We compared inorganic and organic P fractions to a soil depth of 92 cm in two long-term Classical Experiments at Rothamsted Research in the U.K. The predominant soil-forming factor that differentiated the sites was vegetation type. The Broadbalk plots feature annual wheat and have been in continuous production since 1843, while the Park Grass plots feature perennial grassland vegetation that has been hayed every year since 1856. To evaluate the long-term effects of annual versus perennial vegetation on soil P forms, we carried out Hedley P fractionations and microbial biomass-P fumigation-extraction analyses on soils from fertilized and unfertilized treatments of both experiments.
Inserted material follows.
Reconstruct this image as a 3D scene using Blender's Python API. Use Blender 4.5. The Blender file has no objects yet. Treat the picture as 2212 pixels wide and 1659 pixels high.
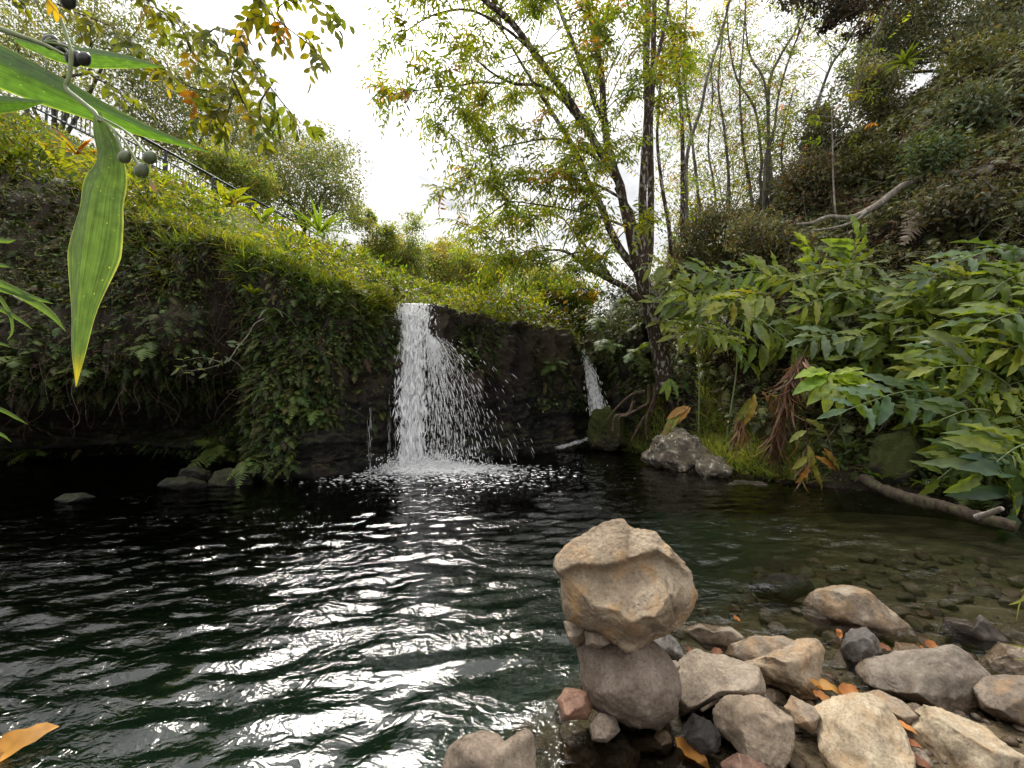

In both P-fertilized and unfertilized soils we found an inverse relationship between pool sizes of actively cycling Po (0.5 M bicarbonate + 0.1 M NaOH fractions) and recalcitrant Pi (hot conc. HCl + final digest fractions) with Po dominant in the perennial hay meadow and recalcitrant Pi dominant in the annual wheat. Microbial biomass-P in the surface horizons of fertilized and unfertilized perennial hay meadow was an order of magnitude greater than in annual wheat. To investigate how P fractions changed through time we conducted Hedley P fractionations on archived soils sampled from Broadbalk wheat in 1893, and Park Grass hay meadow in 1876. Since 1893, unfertilized Broadbalk soils experienced almost no change in P fractions in the surface 23 cm, but substantial depletion in labile and recalcitrant Pi and Po in deeper strata. The Park Grass perennial vegetation showed greater depletion of surface soil fractions over time. When fertilized for over 100 years, almost all P fractions in the surface 23 cm were enriched in both crop types, but below 70 cm, only the active Po pool in Park Grass showed a substantial increase under fertilization. Even when fertilized, low available or occluded Pi fractions in both annual and perennial systems were substantially depleted below 70 cm. Our findings suggest that herbaceous perennials maintain a greater proportion of native or fertilizer-P in relatively available organic forms compared to annual wheat. By reducing the fraction of P held in recalcitrant forms, P fertilizer requirements could be reduced.